#### DATASET EXTRACT ####
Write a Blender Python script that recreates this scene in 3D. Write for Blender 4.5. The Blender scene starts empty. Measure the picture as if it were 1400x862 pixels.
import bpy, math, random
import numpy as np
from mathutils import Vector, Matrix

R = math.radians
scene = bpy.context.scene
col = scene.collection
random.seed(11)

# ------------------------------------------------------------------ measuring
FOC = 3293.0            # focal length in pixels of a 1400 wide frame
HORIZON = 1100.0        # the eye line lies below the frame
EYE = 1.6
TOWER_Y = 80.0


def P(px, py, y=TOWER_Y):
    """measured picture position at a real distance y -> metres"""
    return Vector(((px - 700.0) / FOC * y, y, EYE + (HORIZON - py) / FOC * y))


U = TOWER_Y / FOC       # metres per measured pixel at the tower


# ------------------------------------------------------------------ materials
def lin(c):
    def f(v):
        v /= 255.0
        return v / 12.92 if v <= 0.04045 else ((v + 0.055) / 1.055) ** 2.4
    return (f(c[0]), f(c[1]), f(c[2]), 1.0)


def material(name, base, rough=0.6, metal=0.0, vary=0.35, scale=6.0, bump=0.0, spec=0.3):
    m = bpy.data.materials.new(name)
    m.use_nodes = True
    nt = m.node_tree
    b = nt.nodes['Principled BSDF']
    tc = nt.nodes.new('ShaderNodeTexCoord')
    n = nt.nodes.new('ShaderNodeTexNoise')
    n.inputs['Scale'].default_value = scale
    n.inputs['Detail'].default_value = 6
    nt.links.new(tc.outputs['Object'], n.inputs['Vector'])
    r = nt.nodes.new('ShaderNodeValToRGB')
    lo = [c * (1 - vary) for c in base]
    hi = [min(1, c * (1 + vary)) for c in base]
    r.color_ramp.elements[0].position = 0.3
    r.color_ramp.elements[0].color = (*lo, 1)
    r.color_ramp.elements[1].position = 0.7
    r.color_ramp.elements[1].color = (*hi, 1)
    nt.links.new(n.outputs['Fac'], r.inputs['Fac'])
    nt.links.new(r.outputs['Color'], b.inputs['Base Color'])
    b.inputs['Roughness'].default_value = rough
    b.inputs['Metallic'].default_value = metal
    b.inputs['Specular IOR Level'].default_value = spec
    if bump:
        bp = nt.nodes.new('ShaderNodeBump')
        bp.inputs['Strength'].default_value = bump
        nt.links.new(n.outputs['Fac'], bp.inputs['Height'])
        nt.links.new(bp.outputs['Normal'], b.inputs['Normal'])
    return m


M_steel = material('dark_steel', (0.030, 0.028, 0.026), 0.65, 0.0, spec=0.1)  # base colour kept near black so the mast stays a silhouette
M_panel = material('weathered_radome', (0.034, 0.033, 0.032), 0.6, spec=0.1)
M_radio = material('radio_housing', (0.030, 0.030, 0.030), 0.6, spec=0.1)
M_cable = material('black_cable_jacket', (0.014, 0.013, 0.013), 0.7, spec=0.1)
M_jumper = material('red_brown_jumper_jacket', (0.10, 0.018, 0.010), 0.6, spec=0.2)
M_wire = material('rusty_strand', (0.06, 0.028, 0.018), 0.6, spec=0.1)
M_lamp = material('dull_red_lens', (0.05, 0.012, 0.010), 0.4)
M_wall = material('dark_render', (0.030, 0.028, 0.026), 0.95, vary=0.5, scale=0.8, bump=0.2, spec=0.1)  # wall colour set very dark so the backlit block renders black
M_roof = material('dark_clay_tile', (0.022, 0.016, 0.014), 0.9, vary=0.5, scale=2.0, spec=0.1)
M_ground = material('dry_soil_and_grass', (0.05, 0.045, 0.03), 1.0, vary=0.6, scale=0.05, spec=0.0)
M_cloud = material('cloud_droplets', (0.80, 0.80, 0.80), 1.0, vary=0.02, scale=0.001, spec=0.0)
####
Take the lines above from the one holding "0.030), 0.6, spec=0.1)" to the last and output them exactly.

## ANSWER TO THIS EXERCISE
M_radio = material('radio_housing', (0.030, 0.030, 0.030), 0.6, spec=0.1)
M_cable = material('black_cable_jacket', (0.014, 0.013, 0.013), 0.7, spec=0.1)
M_jumper = material('red_brown_jumper_jacket', (0.10, 0.018, 0.010), 0.6, spec=0.2)
M_wire = material('rusty_strand', (0.06, 0.028, 0.018), 0.6, spec=0.1)
M_lamp = material('dull_red_lens', (0.05, 0.012, 0.010), 0.4)
M_wall = material('dark_render', (0.030, 0.028, 0.026), 0.95, vary=0.5, scale=0.8, bump=0.2, spec=0.1)  # wall colour set very dark so the backlit block renders black
M_roof = material('dark_clay_tile', (0.022, 0.016, 0.014), 0.9, vary=0.5, scale=2.0, spec=0.1)
M_ground = material('dry_soil_and_grass', (0.05, 0.045, 0.03), 1.0, vary=0.6, scale=0.05, spec=0.0)
M_cloud = material('cloud_droplets', (0.80, 0.80, 0.80), 1.0, vary=0.02, scale=0.001, spec=0.0)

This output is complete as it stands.